In tutto partecipano una trentina di squadre, ma noi siamo determinatissimi e cattivi. Che pessimo esempio per i bambini, i nostri figli, gli stessi ai quali insegniamo, durante i restanti mesi dell’anno, a non essere egoisti, a rispettare il prossimo, alla sconfitta come frutto inevitabile da assaporare prima o poi, al fair play. Mentre ora siamo lì, con quello strumento in pugno e stiamo dando il peggio di noi stessi. Già, man mano che il gioco procede, il nostro punteggio aumenta, diamo sempre la risposta corretta in tempi sufficientemente brevi. Dileggiamo gli avversari. Ci diciamo che contro squadre così dobbiamo vincere a tutti i costi. Viene a galla il senso di superiorità. Facciamo nostre le domande più difficili, geografia, storia, letteratura, e cadiamo solo sugli argomenti su cui siamo poco informati, la nazionalità di Sissoko, il protagonista della fiction dell’odiata Mediaset.
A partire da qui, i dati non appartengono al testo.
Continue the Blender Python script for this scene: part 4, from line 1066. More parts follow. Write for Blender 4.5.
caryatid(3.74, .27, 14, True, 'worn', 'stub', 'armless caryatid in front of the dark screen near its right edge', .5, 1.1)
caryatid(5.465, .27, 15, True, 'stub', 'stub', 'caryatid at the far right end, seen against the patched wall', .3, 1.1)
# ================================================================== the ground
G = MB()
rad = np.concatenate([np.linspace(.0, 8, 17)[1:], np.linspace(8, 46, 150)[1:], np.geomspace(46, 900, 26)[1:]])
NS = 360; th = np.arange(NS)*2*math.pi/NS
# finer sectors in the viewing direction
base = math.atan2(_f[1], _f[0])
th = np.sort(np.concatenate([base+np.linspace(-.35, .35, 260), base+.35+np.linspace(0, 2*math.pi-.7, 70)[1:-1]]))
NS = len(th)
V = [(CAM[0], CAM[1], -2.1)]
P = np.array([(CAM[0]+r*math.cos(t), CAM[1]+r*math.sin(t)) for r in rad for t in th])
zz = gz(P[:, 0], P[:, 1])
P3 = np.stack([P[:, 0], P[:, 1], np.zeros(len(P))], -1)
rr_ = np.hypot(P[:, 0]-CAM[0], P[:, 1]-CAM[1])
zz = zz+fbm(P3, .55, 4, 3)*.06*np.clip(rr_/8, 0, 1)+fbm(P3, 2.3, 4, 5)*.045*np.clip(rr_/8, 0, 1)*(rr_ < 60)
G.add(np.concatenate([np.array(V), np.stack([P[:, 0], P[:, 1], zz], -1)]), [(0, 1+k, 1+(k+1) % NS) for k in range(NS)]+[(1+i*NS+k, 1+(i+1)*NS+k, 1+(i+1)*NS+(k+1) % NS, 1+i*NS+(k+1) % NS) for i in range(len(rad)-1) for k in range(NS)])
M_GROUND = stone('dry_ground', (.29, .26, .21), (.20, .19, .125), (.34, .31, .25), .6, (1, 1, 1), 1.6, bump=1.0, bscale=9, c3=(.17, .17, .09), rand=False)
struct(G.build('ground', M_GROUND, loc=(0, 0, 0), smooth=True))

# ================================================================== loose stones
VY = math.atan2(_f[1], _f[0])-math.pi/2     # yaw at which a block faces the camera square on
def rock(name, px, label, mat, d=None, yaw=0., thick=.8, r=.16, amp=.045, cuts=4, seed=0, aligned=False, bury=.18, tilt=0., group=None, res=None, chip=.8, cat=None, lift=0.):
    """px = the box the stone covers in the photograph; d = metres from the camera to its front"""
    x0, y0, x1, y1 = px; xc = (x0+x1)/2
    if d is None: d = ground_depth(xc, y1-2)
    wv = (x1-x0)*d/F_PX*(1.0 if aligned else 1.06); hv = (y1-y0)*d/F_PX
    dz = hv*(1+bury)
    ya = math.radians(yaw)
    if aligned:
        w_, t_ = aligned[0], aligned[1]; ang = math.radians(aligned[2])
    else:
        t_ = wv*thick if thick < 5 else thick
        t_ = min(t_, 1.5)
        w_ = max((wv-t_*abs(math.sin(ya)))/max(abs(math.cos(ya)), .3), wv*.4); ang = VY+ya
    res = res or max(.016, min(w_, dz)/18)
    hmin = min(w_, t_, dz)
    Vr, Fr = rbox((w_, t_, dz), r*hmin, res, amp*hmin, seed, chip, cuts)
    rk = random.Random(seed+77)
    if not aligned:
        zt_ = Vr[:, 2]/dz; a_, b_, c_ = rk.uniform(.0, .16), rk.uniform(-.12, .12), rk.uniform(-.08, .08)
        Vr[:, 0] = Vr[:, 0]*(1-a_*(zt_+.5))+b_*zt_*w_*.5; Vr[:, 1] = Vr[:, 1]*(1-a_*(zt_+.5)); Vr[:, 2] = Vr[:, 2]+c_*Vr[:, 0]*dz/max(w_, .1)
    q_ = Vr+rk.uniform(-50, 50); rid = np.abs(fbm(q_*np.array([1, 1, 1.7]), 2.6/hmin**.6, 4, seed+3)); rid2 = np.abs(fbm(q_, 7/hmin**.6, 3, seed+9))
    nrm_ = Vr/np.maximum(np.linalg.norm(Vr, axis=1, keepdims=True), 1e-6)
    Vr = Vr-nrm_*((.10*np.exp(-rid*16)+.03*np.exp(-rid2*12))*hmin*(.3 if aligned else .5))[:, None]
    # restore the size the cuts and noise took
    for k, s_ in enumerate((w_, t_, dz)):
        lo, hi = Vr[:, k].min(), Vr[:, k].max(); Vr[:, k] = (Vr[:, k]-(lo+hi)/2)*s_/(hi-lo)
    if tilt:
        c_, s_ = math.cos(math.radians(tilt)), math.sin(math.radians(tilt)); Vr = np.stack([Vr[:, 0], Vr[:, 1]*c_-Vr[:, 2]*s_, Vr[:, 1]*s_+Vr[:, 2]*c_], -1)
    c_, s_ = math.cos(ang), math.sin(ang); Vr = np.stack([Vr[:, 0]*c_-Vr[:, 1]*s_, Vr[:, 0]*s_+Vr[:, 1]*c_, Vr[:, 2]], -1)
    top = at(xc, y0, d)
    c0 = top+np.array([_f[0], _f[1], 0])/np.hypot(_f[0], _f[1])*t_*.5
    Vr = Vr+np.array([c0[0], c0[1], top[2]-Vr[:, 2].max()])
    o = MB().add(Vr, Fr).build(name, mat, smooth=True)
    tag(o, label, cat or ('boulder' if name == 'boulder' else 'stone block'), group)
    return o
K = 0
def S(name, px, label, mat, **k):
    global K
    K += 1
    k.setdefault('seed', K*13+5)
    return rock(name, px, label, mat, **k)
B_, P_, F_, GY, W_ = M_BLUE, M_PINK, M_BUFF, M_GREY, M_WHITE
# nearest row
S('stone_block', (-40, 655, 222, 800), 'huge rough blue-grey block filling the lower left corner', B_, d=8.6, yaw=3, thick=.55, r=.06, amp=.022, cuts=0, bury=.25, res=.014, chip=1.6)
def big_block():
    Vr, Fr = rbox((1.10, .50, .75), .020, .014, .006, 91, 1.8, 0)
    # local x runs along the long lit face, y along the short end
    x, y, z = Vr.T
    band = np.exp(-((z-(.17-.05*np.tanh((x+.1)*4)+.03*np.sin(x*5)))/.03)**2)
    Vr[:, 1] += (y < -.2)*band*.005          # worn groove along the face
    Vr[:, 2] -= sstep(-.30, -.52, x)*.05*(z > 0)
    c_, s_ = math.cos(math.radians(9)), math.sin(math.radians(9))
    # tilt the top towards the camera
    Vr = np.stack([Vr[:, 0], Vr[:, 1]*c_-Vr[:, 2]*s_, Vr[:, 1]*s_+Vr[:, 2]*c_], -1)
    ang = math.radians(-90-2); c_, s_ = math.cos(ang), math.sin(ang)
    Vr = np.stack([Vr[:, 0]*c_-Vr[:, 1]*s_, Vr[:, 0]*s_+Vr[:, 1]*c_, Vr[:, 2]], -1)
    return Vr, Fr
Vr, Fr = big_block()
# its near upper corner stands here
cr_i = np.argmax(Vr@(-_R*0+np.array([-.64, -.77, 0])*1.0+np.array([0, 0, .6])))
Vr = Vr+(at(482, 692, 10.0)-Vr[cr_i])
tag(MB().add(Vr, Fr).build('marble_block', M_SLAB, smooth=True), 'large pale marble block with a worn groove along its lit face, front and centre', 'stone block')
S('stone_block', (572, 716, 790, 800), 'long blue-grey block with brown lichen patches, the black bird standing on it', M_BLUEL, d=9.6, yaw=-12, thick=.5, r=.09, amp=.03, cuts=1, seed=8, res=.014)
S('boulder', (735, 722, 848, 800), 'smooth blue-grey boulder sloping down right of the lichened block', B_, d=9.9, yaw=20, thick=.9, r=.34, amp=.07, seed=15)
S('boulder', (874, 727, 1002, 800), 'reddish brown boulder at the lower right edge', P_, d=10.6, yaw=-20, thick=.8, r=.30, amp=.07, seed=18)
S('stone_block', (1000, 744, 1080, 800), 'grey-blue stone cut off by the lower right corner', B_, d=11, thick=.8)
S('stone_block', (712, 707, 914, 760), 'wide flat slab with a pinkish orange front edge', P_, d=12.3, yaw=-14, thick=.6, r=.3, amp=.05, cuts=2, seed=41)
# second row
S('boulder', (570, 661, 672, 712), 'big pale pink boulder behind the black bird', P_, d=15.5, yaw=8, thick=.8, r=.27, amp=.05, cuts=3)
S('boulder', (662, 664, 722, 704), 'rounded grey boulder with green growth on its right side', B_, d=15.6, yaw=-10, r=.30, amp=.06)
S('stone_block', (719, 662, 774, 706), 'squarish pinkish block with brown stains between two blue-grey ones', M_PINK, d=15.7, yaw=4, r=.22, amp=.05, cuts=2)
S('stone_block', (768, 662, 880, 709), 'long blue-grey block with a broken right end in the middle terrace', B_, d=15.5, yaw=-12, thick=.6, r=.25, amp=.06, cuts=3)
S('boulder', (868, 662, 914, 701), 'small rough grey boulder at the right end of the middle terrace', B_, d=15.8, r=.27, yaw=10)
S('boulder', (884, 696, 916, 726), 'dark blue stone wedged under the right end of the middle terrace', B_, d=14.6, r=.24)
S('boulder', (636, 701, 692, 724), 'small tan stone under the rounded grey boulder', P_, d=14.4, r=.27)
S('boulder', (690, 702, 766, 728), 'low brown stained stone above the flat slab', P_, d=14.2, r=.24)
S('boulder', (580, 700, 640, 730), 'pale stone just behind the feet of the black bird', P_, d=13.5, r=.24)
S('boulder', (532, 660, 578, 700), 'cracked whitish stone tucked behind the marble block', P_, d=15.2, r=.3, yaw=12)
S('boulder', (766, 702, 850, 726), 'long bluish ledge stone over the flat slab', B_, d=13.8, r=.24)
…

La boria aumenta, la vittoria è vicina, uno di noi dice che dobbiamo assolutamente farcela. E quando il count down della classifica finale svela il nostro numero identificativo confermato alla prima posizione, esultiamo come i peggiori individui, quelli che la nostra presunta superiorità morale ci impone di mettere all’indice in tutte le altre occasioni e che, chiusa questa parentesi aperta per necessità, la necessità del sacco a pelo nuovo di pacca, tornerà a farci lanciare anatemi e condanne su chi parcheggia in doppia fila, su chi si riempie di tatuaggi, su chi si compra il macchinone e via dicendo. Il capo branco ritira i premi, c’è anche una sedia da spiaggia, tutta rossa con la bandiera della Sardegna, e a colpi di cinque e di pacche sulle spalle rientriamo in tenda. Mia figlia mi tiene per mano, tutta contenta, ed ecco che mi vergogno un po’, perché mi sento snaturato di fronte a lei. Papà, mi dice, papà sono felice perché è la prima volta nella mia vita che vinco un premio. Anche io tesoro, le dico, anche io.